Sebastopol, CA

by Bob Waltenspeil


I'm a newbie (my Orion XT8 arrived on 9/29/07), posting my first Observational Report. With the incredibly warm weather in California extending to north of San Francisco (prayers to friends in So Cal), I spent a few hours in my back yard in rural Sebastopol (at 10pm, the temperature is a very comfortable 62 degrees!).

What to do on very bright night as the moon is approaching full?

I attempted to find sites in the Astronomical League's Lunar Club list. The glare is literally blinding! I covered about 90% of my telescope opening with a manila file folder but it's still pretty bright. I have a variable polarizing filter arriving tomorrow and I have to wonder if it's going to be enough?

Into my logbook I sketched Clavius and the surrounding terrain, noticing what 225km looks like at 58 degrees south (elongated and near the top of my eyepiece view). I couldn't find any other object in the list for ~10 days passed new moon. I'll keep watching over the next few nights as the moon becomes more full.

I played with the Computerized Object Locater feature of my Orion Dob, getting a best 0.2 Warp. I know that feature works okay. I hope to use it only a backup while I learn to find stuff by hand.

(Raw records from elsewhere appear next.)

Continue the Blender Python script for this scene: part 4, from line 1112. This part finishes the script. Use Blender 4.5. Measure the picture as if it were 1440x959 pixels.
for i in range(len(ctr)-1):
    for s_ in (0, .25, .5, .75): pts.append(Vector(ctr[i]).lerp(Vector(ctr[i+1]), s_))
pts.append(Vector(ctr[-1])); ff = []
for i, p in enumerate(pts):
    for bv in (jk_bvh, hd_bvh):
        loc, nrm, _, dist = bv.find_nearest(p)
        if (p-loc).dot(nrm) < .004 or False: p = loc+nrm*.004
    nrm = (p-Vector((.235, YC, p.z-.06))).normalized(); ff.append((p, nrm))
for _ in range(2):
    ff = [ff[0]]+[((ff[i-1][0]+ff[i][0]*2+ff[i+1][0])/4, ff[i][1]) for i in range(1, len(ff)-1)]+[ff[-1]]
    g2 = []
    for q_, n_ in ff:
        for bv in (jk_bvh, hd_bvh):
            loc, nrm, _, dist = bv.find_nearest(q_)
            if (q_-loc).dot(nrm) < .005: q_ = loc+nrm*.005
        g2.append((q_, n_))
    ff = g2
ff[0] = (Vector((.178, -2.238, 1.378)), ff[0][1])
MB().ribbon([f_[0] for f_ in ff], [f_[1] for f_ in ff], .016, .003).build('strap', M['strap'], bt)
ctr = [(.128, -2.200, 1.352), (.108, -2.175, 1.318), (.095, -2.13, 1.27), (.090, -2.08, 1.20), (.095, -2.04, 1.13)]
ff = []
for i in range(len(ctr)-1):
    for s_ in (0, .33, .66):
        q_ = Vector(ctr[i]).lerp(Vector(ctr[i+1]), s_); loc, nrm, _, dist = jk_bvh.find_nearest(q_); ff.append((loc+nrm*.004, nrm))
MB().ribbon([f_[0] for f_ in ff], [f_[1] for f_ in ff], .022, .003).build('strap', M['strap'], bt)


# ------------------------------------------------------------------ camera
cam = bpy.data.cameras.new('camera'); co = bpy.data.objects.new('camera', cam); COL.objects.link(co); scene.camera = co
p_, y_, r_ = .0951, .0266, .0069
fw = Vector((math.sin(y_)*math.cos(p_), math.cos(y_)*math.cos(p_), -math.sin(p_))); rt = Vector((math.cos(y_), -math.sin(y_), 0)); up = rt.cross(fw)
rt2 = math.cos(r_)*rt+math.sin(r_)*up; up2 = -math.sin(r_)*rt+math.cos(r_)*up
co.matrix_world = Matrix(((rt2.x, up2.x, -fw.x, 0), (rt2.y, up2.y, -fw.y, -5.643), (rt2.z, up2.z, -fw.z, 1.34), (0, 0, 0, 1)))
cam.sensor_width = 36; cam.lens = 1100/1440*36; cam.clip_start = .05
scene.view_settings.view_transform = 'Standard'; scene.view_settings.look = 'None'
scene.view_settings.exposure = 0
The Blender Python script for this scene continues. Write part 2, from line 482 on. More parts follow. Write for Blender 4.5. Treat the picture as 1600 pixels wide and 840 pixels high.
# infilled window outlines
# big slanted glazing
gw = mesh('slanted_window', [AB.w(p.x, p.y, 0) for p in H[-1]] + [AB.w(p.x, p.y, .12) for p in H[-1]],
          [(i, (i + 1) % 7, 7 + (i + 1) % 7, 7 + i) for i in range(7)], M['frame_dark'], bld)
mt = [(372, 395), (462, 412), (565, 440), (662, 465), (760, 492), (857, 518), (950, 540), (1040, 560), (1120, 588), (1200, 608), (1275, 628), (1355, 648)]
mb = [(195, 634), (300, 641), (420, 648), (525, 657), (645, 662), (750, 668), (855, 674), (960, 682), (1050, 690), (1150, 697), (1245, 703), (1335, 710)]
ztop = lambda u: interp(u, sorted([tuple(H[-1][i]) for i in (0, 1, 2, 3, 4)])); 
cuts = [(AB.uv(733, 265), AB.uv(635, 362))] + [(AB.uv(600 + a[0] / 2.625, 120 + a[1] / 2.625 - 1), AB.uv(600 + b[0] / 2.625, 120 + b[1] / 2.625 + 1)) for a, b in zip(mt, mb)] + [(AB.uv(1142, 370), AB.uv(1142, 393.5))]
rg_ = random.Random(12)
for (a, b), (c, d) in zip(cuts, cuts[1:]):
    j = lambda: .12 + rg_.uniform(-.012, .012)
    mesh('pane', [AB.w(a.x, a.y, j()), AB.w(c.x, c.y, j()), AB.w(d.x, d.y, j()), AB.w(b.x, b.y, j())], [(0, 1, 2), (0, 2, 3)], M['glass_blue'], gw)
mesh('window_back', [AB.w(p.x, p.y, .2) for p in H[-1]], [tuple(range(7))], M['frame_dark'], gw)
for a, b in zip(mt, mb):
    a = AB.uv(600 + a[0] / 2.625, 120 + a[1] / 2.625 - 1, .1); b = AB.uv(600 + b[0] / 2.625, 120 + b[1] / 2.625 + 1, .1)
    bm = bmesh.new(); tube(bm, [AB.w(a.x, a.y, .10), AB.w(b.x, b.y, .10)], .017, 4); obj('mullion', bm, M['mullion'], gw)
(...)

Next, I looked at the sky and picked a constellation to study by simply marching around the brightest stars I could see. I picked Lyra because Vega is very bright and a good one for doing "Star Testing" of my collimation.

I saw symmetry in both focus directions, with the outside focus looking like a perfectly symmetrical and neatly repeating set of rings, the bullseye image I had hoped to see. Inside focus showed symmetry as well, but the very center had a bigger dot that what I saw when checking outside focus.

I moved to Epsilon Lyra, expecting a double. Since I was just doing the star test, my 2X Barlow lens was installed with my highest power eyepiece (10mm Plössl Eyepiece). I was looking at the two stars with 240x power. As I brought it into focus...wait...is that a double-double? I checked the Pocket Sky Atlas closely and...sure enough! A double that is actually a pair of doubles.

This was an "A-ha!" moment for me because I didn't realize it was a famous double-double. Learned this after coming inside tonight and searching the internet. I feel like a rookie, but imagine most of you guys have had experiences like this. What's your story?

I tried to find the open cluster at delta (what's the excitement of open clusters?) and the Ring Nebula. I think I found the latter since I was at the approximate location and there's a...something that I can't bring into focus.

For a tiny little constellation, there's a lot of stuff in Lyra.

Entered all of this in my log book and brought my toy inside with a silly little grin on my face.